The Squeeze Theorem for Convergent Sequences
The Squeeze Theorem for Convergent Sequences
We will now proceed to specifically look at the limit squeeze theorem (law 7 from the Limit of a Sequence page) and prove it's validity.

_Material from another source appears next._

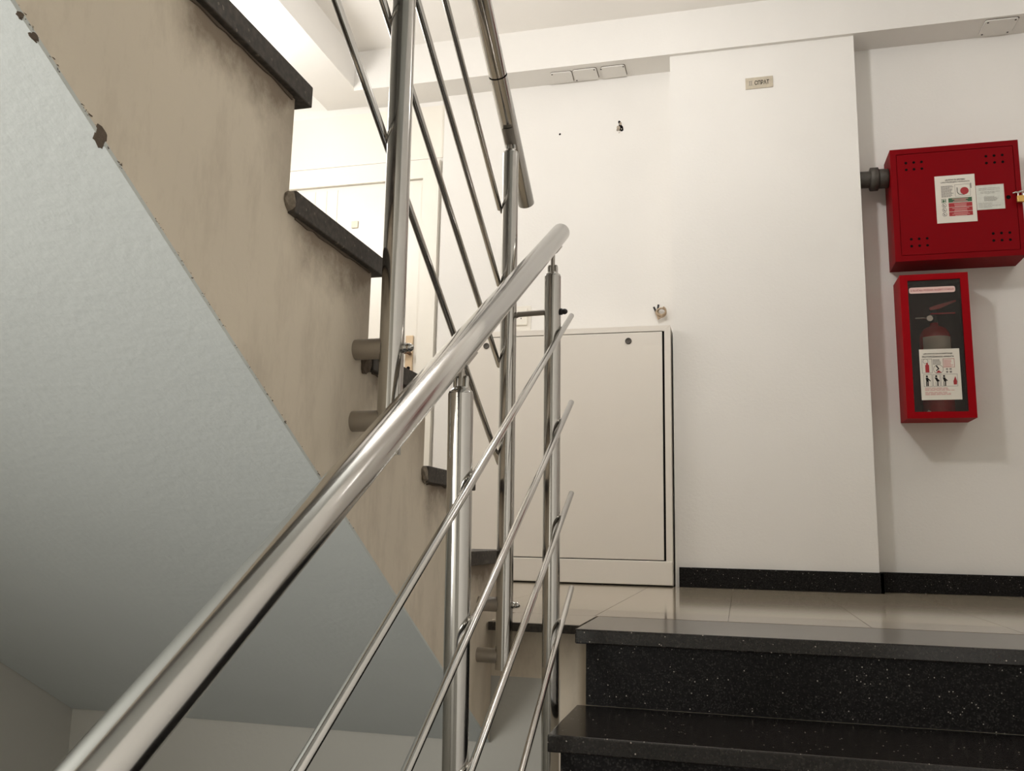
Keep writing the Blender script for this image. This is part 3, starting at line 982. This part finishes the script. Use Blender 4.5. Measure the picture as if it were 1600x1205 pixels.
# instruction card on the glass
kx0, kx1, kz0, kz1 = 0.7425, 0.897, 0.795, 1.0105
ka = MB().box(kx0, kx1, yg - 0.0003, yg + 0.0004, kz0, kz1).build('instruction_card', 'paper', eb)
ka['label'] = 'white instruction card with red and black pictograms'
yk = yg - 0.0007
text('heading', 'UPUTSTVO ZA KORIŠĆENJE', yk, 0.758, 0.870, 0.9905, 'ink_black', ka, 0.0085, bold=0.02)
text('heading', 'PROTIVPOŽARNOG APARATA', yk, 0.753, 0.875, 0.9785, 'ink_black', ka, 0.0085, bold=0.02)
mb = MB()
mb.frame(yk, 0.750, 0.908, 0.790, 0.969, 0.0014)
mb.ring(yk, 0.765, 0.959, 0.0105, 0.0016)
mb.ring(yk, 0.813, 0.924, 0.0195, 0.0016)
mb.frame(yk, 0.754, 0.851, 0.787, 0.903, 0.0014).frame(yk, 0.790, 0.851, 0.817, 0.903, 0.0014).frame(yk, 0.820, 0.851, 0.884, 0.903, 0.0014)
mb.build('picture_borders', 'ink_grey', ka, normals=False)
mb = MB()
mb.quad(yk - 0.0002, 0.763, 0.911, 0.778, 0.9435).quad(yk - 0.0002, 0.767, 0.9435, 0.774, 0.952)
MB().poly(yk - 0.0002, [(0.803, 0.909), (0.826, 0.909), (0.813, 0.920)]).build('fire_picture', 'ink_red', ka, normals=False)
MB().poly(yk - 0.0002, [(0.868, 0.858), (0.880, 0.858), (0.8815, 0.872), (0.8755, 0.893), (0.8715, 0.884), (0.867, 0.872)]).build('flame_picture', 'ink_red', ka, normals=False)
mb.build('extinguisher_picture', 'ink_red', ka, normals=False)
mb = MB()
for fx, tilt in ((0.767, 0.0), (0.801, 0.006), (0.832, 0.003)):
    mb.disc(yk - 0.0002, fx + tilt * 0.3, 0.8945, 0.0042, 12)
    mb.poly(yk - 0.0002, [(fx - 0.005, 0.889), (fx + 0.005, 0.889), (fx + 0.006 + tilt, 0.872), (fx - 0.003 + tilt, 0.872)])
    mb.quad(yk - 0.0002, fx - 0.004 + tilt * 0.5, 0.853, fx, 0.872).quad(yk - 0.0002, fx + 0.0015 + tilt * 0.5, 0.853, fx + 0.0055 + tilt * 0.5, 0.872)
    mb.poly(yk - 0.0002, [(fx + 0.004, 0.887), (fx + 0.014, 0.876), (fx + 0.012, 0.873), (fx + 0.003, 0.881)])
mb.poly(yk - 0.0002, [(0.802, 0.940), (0.808, 0.940), (0.817, 0.926), (0.805, 0.916), (0.803, 0.919), (0.811, 0.926)])
mb.build('black_figures', 'ink_black', ka, normals=False)
MB().frame(yk, 0.832, 0.931, 0.876, 0.968, 0.0014).build('note_border', 'ink_red', ka, normals=False)
lines(MB(), yk, 0.836, 0.872, 0.963, 6, 0.0052, 0.0032, 0.3).build('note_print', 'ink_pink', ka, normals=False)
mb = lines(MB(), yk, 0.793, 0.829, 0.966, 5, 0.0048, 0.0026, 0.3)
mb.quad(yk, 0.842, 0.921, 0.850, 0.927).quad(yk, 0.855, 0.921, 0.864, 0.927).quad(yk, 0.842, 0.908, 0.850, 0.916).quad(yk, 0.855, 0.908, 0.864, 0.916)
mb.build('small_print', 'ink_grey', ka, normals=False)
mb = lines(MB(), yk, 0.757, 0.880, 0.846, 3, 0.005, 0.0024, 0.5)
lines(mb, yk, 0.757, 0.880, 0.828, 3, 0.005, 0.0024, 0.4)
mb.build('red_small_print', 'ink_pink', ka, normals=False)

# the extinguisher itself
gx, gy = 0.822, 4.000
fe = thing('fire_extinguisher', 'red fire extinguisher behind the glass of the narrow red box', 'extinguisher', (gx, gy, ez0 + tk + 0.001))
R_ = 0.063
fz = ez0 + tk + 0.0012
MB().lathe((gx, gy, fz), (0, 0, 1), [(0, 0), (0, R_ - 0.004), (0.006, R_), (0.345, R_), (0.365, R_ * 0.95), (0.385, R_ * 0.8), (0.398, R_ * 0.5), (0.404, 0.018), (0.415, 0.017), (0.415, 0)], 36).build('cylinder', 'extinguisher_red', fe)
MB().lathe((gx, gy, fz + 0.4151), (0, 0, 1), [(0, 0), (0, 0.014), (0.030, 0.014), (0.034, 0.010), (0.034, 0)], 18).build('valve', 'rubber_black', fe)
MB().bbox(gx - 0.013, gx + 0.085, gy - 0.010, gy + 0.010, fz + 0.452, fz + 0.459, 0.002).build('carry_handle', 'extinguisher_red', fe)
MB().prism([(gx - 0.015, fz + 0.470), (gx + 0.02, fz + 0.475), (gx + 0.09, fz + 0.505), (gx + 0.088, fz + 0.512), (gx + 0.01, fz + 0.492), (gx - 0.017, fz + 0.482)], 'y', gy - 0.011, gy + 0.011).build('squeeze_lever', 'extinguisher_red', fe)
MB().bbox(gx - 0.012, gx + 0.012, gy - 0.009, gy + 0.009, fz + 0.4495, fz + 0.478, 0.002).build('valve_block', 'rubber_black', fe)
MB().cyl((gx - 0.020, gy - 0.014, fz + 0.432), (gx - 0.020, gy - 0.026, fz + 0.432), 0.0125, seg=20).build('pressure_gauge', 'steel_bright', fe)
MB().tube([(gx - 0.03, gy - 0.01, fz + 0.436), (gx - 0.045, gy - 0.014, fz + 0.437), (gx - 0.075, gy - 0.012, fz + 0.437)], 0.0035, 8).build('safety_pin', 'steel_bright', fe)
lab = MB()
seg = 16
vs = []
for zz in (fz + 0.290, fz + 0.355):
    for i in range(seg + 1):
        a = math.radians(-90 - 58 + 116 * i / seg)
        vs.append((gx + (R_ + 0.0006) * math.cos(a), gy + (R_ + 0.0006) * math.sin(a), zz - (0.008 if zz > fz + 0.3 else 0)))
lab.add(vs, [(i, i + 1, i + seg + 2, i + seg + 1) for i in range(seg)], True)
lab.build('maker_label', 'paper', fe, normals=False)
tg = MB()
tg.bbox(-0.008, 0.008, -0.0012, 0.0012, -0.016, 0.016, 0.0005, 1)
ca, sa = math.cos(0.6), math.sin(0.6)
tg.v = [(0.768 + x * ca + z * sa, 3.948 + y, ez0 + 0.0205 - x * sa + z * ca) for x, y, z in tg.v]
tag(tg.build('key_tag', 'paper'), 'tiny white tag lying at the bottom of the glazed red box', 'tag')

# ------------------------------------------------------------------ small things on walls and beam
sg = thing('floor_sign', 'small metal floor sign lettered II СПРАТ high on the white pillar', 'sign', (0.129, YP, 2.270))
MB().bbox(0.0675, 0.1905, YP - 0.004, YP, 2.2705, 2.3265, 0.0008, 1).build('plate', 'sign_metal', sg)
ysn = YP - 0.0045
text('lettering', 'СПРАТ', ysn, 0.1085, 0.1735, 2.2985, 'ink_black', sg, 0.022, bold=0.022)
mb = MB()
for ix in (0.0865, 0.0945):
    mb.quad(ysn, ix - 0.0016, 2.2885, ix + 0.0016, 2.3085)
mb.quad(ysn, 0.0825, 2.3072, 0.0985, 2.3092).quad(ysn, 0.0825, 2.2876, 0.0985, 2.2896)
mb.build('numeral', 'ink_grey', sg, normals=False)


def cover(x0, x1, y0, y1, z, skew, rotz, screws, label, grp, mat='wall_white', dark=False):
    t = thing('junction_box_cover', label, 'cover plate', ((x0 + x1) / 2, (y0 + y1) / 2, z - 0.006), grp)
    cx, cy = (x0 + x1) / 2, (y0 + y1) / 2
    c, s = math.cos(rotz), math.sin(rotz)

    def R(px_, py_):
        dx, dy = px_ - cx, py_ - cy
        return (cx + dx * c - dy * s, cy + dx * s + dy * c)
    r = 0.012
    pts = []
    for (qx, qy, a0) in ((x1 - r, y1 - r, 0), (x0 + r, y1 - r, 90), (x0 + r, y0 + r, 180), (x1 - r, y0 + r, 270)):
        for i in range(5):
            a = math.radians(a0 + 22.5 * i)
            pts.append(R(qx + r * math.cos(a), qy + r * math.sin(a)))
    MB().prism(pts, 'z', z - 0.006, z - 0.001).build('plate', mat, t)
    k = 1.03
    MB().prism([(cx + 0.0015 + (p[0] - cx) * k, cy - 0.0015 + (p[1] - cy) * k) for p in pts], 'z', z - 0.0011, z - 0.0001).build('shadow_gap', 'chip_brown', t)
    for (sx, sy) in screws:
        px_, py_ = R(x0 + sx * (x1 - x0), y0 + sy * (y1 - y0))
        MB().cyl((px_, py_, z - 0.0072), (px_, py_, z - 0.0055), 0.0042, seg=10).build('screw', 'rubber_black' if dark else 'pipe_grey', t)


grp = None
cover(-0.872, -0.766, 3.964, 4.066, ZB, 0, 0.05, ((0.08, 0.1),), 'leftmost of three white junction covers under the beam', grp)
cover(-0.757, -0.640, 3.960, 4.064, ZB, 0, 0.0, ((0.92, 0.1), (0.05, 0.92)), 'middle of three white junction covers under the beam', grp)
cover(-0.616, -0.500, 3.962, 4.066, ZB, 0, 0.0, ((0.0, 0.12), (0.95, 0.1)), 'junction cover nearest the white pillar under the beam', grp)
cover(1.092, 1.226, 3.938, 4.060, ZB, 0, 0.02, ((0.1, 0.12), (0.92, 0.1), (0.1, 0.9), (0.88, 0.9)), 'square four-screw junction cover under the beam above the red hydrant cabinet', grp, dark=True)

# torn hole in the wall
hl = thing('wall_hole', 'torn dark hole with broken plaster high on the wall above the white cabinet', 'wall hole', (-0.54, YW, 2.185))
yh = YW - 0.0012
MB().slab(yh, YW - 0.0002, [(-0.553, 2.196), (-0.549, 2.212), (-0.541, 2.226), (-0.546, 2.243), (-0.541, 2.250), (-0.533, 2.243), (-0.531, 2.228), (-0.521, 2.214), (-0.519, 2.196), (-0.527, 2.190), (-0.540, 2.197)]).build('cavity', 'gap_black', hl)
lump((-0.545, YW - 0.002, 2.207), (0.009, 0.004, 0.013), 5, 'plaster_torn', 'broken_plaster', hl)
lump((-0.534, YW - 0.002, 2.231), (0.006, 0.003, 0.008), 6, 'plaster_torn', 'broken_plaster', hl)
lump((-0.529, YW - 0.002, 2.203), (0.003, 0.003, 0.004), 8, 'steel_dull', 'broken_plaster', hl)
MB().tube([(-0.534, YW - 0.003, 2.194), (-0.537, YW - 0.006, 2.187), (-0.542, YW - 0.005, 2.181)], 0.0012, 6).build('wire_end', 'plaster_torn', hl)
tag(lump((-0.840, YW - 0.0005, 2.207), (0.005, 0.0015, 0.006), 9, 'gap_black', 'nail_hole', None), 'tiny dark nail hole on the wall left of the torn hole', 'nail hole')

# light switch behind the posts
sw = thing('light_switch', 'square white light switch just above the white cabinet behind the posts', 'switch', (-1.03, YW, 1.20))
MB().bbox(-1.105, -0.975, YW - 0.004, YW, 1.190, 1.320, 0.0015).build('back_plate', 'switch_white', sw)
MB().bbox(-1.085, -0.992, YW - 0.012, YW - 0.0041, 1.222, 1.305, 0.002).build('rocker', 'switch_white', sw)
MB().cyl((-1.022, YW - 0.0128, 1.255), (-1.022, YW - 0.0119, 1.255), 0.003, seg=10).build('screw', 'rubber_black', sw)

# loose cable coil above the cabinet corner
cc = thing('cable_coil', 'knotted beige cable end with black tips above the cabinet corner', 'cable', (-0.343, YW, 1.215))
c0 = Vector((-0.335, YW - 0.02, 1.253))
pts = [(-0.350, YW, 1.236), (-0.348, YW - 0.012, 1.236)]
for i in range(46):
    a = -2.3 + i * 0.36
    rr = 0.027 - 0.010 * abs(math.sin(i * 0.21)) - 0.0001 * i
    pts.append((c0.x + rr * 1.05 * math.cos(a), c0.y - 0.010 * math.sin(a * 0.5 + 0.6) - 0.0003 * i, c0.z + rr * 0.95 * math.sin(a)))
MB().tube(pts, 0.0041, 8).build('loop', 'cable_beige', cc)
MB().tube([(-0.356, YW - 0.02, 1.222), (-0.335, YW - 0.026, 1.234), (-0.322, YW - 0.022, 1.246)], 0.0048, 8).build('loop_tail', 'cable_beige', cc)
MB().tube([(-0.352, YW - 0.02, 1.226), (-0.362, YW - 0.024, 1.250), (-0.366, YW - 0.026, 1.262)], 0.0045, 8).build('sheath', 'cable_beige', cc)
MB().tube([(-0.363, YW - 0.0245, 1.254), (-0.369, YW - 0.027, 1.268), (-0.374, YW - 0.028, 1.279)], 0.0046, 8).build('black_tip', 'cable_black', cc)
MB().tube([(-0.356, YW - 0.024, 1.262), (-0.354, YW - 0.026, 1.276), (-0.352, YW - 0.027, 1.290)], 0.0046, 8).build('black_tip', 'cable_black', cc)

| Law 7 (Squeeze Theorem for Convergent Sequences): If the limits of the sequences $\{ a_n \}$, $\{ b_n \}$, and $\{ c_n \}$ are convergent and $a_n ≤ b_n ≤ c_n$ is true always after some $n^{\mathrm{th}}$ term, if $\lim_{n \to \infty} a_n = \lim_{n \to \infty} c_n = L$, then $\lim_{n \to \infty} b_n = L$. |
- Proof of Law 7: Let $\{ a_n \}$, $\{ b_n \}$ and $\{ c_n \}$ be convergent sequences such that $a_n ≤ b_n ≤ c_n$ is true always after some $M^{\mathrm{th}}$ term, and let $\lim_{n \to \infty} a_n = \lim_{n \to \infty} c_n = L$. We want to show that $\forall \epsilon > 0 \: \exists N \in \mathbb{N}$ such that if $n ≥ N$ then $\mid b_n - L \mid < \epsilon$.

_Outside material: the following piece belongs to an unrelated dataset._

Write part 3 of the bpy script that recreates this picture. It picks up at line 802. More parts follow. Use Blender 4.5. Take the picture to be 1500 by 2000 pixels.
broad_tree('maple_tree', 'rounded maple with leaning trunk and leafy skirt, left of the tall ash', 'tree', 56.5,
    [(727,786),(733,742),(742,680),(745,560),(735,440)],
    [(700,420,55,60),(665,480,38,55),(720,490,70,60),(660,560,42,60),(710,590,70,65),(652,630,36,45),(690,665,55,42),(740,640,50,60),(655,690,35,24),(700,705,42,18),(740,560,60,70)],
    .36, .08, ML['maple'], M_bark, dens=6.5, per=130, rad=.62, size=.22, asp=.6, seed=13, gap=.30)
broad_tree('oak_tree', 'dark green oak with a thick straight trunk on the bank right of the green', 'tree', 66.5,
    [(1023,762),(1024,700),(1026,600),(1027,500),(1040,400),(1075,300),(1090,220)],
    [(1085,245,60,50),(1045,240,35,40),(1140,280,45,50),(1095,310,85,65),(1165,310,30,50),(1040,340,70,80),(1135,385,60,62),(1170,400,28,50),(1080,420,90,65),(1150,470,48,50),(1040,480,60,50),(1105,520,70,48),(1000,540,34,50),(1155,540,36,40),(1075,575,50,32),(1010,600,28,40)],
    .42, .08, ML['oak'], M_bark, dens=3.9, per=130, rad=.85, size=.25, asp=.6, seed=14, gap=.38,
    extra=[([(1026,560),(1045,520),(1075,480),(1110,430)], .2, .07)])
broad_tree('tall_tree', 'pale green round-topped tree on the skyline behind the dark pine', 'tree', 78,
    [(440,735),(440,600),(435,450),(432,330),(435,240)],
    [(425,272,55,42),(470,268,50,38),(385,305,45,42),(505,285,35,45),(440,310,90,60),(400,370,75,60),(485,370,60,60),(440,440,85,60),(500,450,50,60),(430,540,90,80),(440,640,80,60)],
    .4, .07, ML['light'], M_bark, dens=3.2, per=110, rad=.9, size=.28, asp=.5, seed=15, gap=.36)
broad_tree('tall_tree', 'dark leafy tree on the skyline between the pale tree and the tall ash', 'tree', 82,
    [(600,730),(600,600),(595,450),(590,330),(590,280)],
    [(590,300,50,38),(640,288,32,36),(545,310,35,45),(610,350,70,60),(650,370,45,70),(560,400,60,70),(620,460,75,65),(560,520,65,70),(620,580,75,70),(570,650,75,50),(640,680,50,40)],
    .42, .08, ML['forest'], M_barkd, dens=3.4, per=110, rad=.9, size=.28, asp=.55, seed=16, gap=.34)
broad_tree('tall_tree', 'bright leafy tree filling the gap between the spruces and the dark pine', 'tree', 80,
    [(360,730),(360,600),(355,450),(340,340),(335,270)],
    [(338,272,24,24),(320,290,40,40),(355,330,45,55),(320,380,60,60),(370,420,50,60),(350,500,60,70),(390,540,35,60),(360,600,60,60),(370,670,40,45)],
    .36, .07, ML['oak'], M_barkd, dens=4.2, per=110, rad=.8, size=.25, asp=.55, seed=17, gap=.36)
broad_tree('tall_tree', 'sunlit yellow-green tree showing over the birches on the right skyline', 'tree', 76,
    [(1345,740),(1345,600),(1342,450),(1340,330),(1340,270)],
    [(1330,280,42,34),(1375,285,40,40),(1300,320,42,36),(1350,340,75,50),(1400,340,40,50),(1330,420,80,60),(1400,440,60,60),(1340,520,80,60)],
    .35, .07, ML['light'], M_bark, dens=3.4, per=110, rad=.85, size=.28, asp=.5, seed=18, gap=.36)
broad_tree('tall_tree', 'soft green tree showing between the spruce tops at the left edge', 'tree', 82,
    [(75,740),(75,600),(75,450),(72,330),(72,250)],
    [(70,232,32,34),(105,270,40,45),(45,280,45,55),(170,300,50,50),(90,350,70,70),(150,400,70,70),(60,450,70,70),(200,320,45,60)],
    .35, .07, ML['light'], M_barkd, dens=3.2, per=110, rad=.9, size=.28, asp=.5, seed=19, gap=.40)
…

- We note that $\lim_{n \to \infty} a_n = L$ implies that $\forall \epsilon > 0 \: \exists N_1$ such that if $n ≥ N_1$ then $\mid a_n - L \mid < \epsilon$ or rather, $-\epsilon < a_n - L < \epsilon$.
- Similarly we note that $\lim_{n \to \infty} c_n = L$ implies that $\forall \epsilon > 0 \: \exists N_2$ such that if $n ≥ N_2$ then $\mid c_n - L \mid < \epsilon$ or rather $-\epsilon < c_n - L < \epsilon$.
- Now let $N = \mathrm{max} \{ M, N_1, N_2 \}$ to ensure that $-\epsilon < a_n - L < \epsilon$, $-\epsilon < c_n - L \epsilon$, and $a_n ≤ b_n ≤ c_n$. Subtracting $L$ from all parts of this inequality we get that $a_n - L ≤ b_n - L ≤ c_n - L$ or rather $-\epsilon < b_n - L < \epsilon$ so then $\mid b_n - L \mid < \epsilon$ and thus $\lim_{n \to \infty} b_n = L$. $\blacksquare$
The Squeeze Theorem is an important result because we can determine a sequence's limit if we know it is "squeezed" between two other sequences whose limit is the same. We will now look at another important theorem proven from the Squeeze Theorem.
| Theorem 1: If $\lim_{n \to \infty} \mid a_n \mid = 0$ then $\lim_{n \to \infty} a_n = 0$. |
- Proof of Theorem 1: We first note that $-\mid a_n \mid ≤ a_n ≤ \mid a_n \mid$. We are given that $\lim_{n \to \infty} \mid a_n \mid = 0$ and similarly $\lim_{n \to \infty} -\mid a_n \mid = 0$. By the squeeze theorem, it follows that $\lim_{n \to \infty} a_n = 0$.
Example 1
Determine the limit of the sequence $\left \{ \frac{\cos n}{n} \right \}$.
First note that $-1 ≤ \cos n ≤ 1$ for all $n \in \mathbb{N}$. Therefore we have that:
(1)\begin{align} \quad -\frac{1}{n} ≤ \frac{\cos n}{n} ≤ \frac{1}{n} \end{align}
Now $\lim_{n \to \infty} \frac{1}{n} = 0$ and $\lim_{n \to \infty} -\frac{1}{n} = 0$, and so by the Squeeze Theorem we have that $\lim_{n \to \infty} \frac{\cos n}{n} = 0$.